Janie’s discovery takes her the entirety of the novel to determine. Janie believes that she has found her “soul mate” when she finds Tea Cake. Their relationship is reciprocal such as the pear tree and the bee, and it finally makes Janie happy. Tea Cake is the only man she has met who wanted to play checkers with her as an equal and she respects this. Her previous two relationships made her feel as though anyone could take her place as Logan or Jody’s wife. Tea Cake on the other hand makes her feel special. “She couldn’t make him look just like any other man to her. He looked like the love thoughts of women. He could be a bee to a blossom-a pear tree blossom in the spring. He seemed to be crushing scent out of the world with his footsteps. Crushing aromatic herbs were every step he took.” (Hurston 106) Janie returns back to the pear tree imagery because she again feels as though she has found true love. Janie has journeyed enough in her life to realize that Tea Cake is the man that will finally make her happy, and completely fill her ideals of the pear tree. Even when Janie feels another girl is flirting with Tea Cake he states, “Whut would Ah do wid dat lil chunk of a woman wid you around?

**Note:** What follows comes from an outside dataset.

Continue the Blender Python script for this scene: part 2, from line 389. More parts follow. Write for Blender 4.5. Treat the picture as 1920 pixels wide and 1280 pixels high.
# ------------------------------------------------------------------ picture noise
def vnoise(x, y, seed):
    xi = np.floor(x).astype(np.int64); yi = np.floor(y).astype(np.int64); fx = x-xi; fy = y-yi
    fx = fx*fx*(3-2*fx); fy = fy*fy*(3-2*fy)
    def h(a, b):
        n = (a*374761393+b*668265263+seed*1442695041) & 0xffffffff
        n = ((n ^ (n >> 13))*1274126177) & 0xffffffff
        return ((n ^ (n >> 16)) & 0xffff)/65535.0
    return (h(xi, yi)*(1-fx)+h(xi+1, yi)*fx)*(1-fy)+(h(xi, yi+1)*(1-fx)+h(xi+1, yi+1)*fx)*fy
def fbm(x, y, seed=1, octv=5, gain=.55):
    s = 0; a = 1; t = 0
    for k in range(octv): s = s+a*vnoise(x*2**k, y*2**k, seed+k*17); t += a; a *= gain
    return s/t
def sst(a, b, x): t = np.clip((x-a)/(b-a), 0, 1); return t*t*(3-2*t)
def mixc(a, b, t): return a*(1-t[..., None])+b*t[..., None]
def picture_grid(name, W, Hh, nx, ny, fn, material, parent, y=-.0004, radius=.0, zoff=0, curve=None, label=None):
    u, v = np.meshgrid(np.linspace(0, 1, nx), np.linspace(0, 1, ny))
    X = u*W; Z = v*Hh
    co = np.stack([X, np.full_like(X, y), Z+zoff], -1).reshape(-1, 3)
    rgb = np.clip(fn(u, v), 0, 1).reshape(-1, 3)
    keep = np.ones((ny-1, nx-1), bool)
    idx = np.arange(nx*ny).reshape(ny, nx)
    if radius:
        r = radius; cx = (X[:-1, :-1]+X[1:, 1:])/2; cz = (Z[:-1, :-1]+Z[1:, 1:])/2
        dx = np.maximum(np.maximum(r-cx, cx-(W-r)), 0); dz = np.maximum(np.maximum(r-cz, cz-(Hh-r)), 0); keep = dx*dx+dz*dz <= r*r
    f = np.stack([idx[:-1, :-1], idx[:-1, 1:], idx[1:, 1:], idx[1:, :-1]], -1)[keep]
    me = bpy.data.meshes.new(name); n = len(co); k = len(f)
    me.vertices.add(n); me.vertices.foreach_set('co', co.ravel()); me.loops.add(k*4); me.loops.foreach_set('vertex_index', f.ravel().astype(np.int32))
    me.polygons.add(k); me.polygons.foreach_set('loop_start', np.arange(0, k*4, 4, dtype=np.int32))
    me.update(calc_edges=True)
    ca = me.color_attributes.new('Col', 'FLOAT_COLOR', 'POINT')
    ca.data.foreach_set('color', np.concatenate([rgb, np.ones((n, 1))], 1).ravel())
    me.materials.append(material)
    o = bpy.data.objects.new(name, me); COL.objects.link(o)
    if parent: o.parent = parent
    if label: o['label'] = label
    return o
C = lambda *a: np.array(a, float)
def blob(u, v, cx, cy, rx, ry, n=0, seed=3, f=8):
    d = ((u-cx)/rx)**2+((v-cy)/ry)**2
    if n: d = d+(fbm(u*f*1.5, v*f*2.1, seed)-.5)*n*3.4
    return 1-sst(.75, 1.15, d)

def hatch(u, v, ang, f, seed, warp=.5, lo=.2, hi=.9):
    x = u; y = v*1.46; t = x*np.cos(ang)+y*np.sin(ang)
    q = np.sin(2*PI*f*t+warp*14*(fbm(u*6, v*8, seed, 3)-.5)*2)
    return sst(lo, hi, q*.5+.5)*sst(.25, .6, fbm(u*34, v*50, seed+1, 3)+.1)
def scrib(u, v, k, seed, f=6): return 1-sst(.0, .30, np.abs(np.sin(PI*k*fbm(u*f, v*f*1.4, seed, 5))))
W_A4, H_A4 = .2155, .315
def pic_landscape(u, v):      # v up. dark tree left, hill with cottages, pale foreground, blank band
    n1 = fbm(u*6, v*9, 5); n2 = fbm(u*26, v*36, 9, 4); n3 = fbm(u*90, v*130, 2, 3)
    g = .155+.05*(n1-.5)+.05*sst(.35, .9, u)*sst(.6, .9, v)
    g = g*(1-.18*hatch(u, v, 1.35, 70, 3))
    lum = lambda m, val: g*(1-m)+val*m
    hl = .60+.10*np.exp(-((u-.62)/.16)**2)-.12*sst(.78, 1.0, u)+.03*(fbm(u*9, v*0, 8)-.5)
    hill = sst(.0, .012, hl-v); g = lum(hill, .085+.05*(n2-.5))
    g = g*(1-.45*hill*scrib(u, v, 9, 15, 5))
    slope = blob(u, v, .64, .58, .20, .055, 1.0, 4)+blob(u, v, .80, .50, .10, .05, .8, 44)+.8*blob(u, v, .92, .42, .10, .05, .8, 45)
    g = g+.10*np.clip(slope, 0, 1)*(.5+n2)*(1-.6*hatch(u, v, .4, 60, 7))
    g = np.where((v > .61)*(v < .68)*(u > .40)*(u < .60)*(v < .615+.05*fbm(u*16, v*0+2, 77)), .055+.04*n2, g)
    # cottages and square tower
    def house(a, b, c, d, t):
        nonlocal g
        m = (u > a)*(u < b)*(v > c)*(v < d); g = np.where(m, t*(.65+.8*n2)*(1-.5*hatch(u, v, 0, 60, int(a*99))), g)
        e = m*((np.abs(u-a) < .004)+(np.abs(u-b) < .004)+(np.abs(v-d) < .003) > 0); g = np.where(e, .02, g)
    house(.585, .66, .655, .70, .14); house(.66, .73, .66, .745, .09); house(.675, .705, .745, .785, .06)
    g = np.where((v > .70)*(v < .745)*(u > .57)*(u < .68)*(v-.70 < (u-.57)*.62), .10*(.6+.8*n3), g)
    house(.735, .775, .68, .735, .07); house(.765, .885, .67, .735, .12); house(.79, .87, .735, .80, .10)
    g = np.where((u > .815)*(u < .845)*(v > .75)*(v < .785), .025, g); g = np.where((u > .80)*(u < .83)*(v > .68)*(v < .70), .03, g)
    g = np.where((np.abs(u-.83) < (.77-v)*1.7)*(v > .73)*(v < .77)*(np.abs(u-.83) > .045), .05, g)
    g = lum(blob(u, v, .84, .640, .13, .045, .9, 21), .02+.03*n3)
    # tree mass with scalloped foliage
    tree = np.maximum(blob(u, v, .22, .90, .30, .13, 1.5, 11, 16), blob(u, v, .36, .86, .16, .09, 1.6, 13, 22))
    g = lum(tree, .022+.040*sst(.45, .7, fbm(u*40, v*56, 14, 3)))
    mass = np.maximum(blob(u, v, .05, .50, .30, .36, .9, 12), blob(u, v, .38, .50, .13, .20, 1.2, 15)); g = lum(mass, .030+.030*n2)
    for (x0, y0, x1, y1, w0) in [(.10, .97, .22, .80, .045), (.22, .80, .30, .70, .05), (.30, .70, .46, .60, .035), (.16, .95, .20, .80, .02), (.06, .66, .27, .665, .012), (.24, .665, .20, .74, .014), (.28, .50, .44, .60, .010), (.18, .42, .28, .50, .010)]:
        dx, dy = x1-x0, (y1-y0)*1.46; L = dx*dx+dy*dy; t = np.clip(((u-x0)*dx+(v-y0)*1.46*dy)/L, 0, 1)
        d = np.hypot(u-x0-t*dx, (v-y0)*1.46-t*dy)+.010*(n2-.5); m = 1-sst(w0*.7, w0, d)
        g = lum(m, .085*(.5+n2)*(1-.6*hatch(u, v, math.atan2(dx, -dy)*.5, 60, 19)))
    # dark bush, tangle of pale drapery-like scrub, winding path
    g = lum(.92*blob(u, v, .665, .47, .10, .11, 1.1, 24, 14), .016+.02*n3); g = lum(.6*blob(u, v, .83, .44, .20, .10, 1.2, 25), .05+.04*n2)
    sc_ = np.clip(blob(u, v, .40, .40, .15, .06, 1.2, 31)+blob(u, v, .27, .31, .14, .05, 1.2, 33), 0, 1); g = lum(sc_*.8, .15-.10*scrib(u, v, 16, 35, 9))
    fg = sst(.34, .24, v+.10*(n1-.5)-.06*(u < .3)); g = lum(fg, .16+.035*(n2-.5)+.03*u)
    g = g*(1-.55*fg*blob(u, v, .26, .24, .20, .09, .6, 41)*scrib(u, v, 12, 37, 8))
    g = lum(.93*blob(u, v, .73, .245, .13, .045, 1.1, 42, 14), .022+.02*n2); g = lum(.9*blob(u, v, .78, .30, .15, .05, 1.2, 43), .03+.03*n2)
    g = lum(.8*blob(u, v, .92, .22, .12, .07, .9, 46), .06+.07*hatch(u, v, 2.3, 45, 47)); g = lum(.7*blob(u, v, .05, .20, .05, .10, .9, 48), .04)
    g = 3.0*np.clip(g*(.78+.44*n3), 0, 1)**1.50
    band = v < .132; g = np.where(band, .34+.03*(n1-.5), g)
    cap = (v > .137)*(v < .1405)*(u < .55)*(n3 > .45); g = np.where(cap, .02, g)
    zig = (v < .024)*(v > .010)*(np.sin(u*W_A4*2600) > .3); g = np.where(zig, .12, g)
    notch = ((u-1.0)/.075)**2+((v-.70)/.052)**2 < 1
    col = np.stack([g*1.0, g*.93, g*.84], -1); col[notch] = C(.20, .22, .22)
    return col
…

She ain’t good for nothin’…You’se something tuh make uh man forgit tuh git old and forgit tuh die.” (Hurston 138) When Tea Cake dies, his legacy still remains with Janie, “He could never be dead until she herself had finished feeling and thinking.” (Hurston 193) Janie has to put up with the ridicule she receives when she returns to Eatonville, but her self discovery keeps her strong. She has come to the realization that she truly has achieved the unity with nature that she sought so long ago under the pear tree. When she, “pulled in her horizon…” (Hurston 193), it shows the harmony she has finally settled with herself and with nature.
Overall, Hurston uses Janie to show the difficult expedition one has to travel on to find agreement within themselves. Even though others may try to stand in the way, Janie achieves her self awakening through her commencement, journey, and discovery as seen through the pear tree imagery. Everyone should model Janie’s actualization and try to achieve it as so.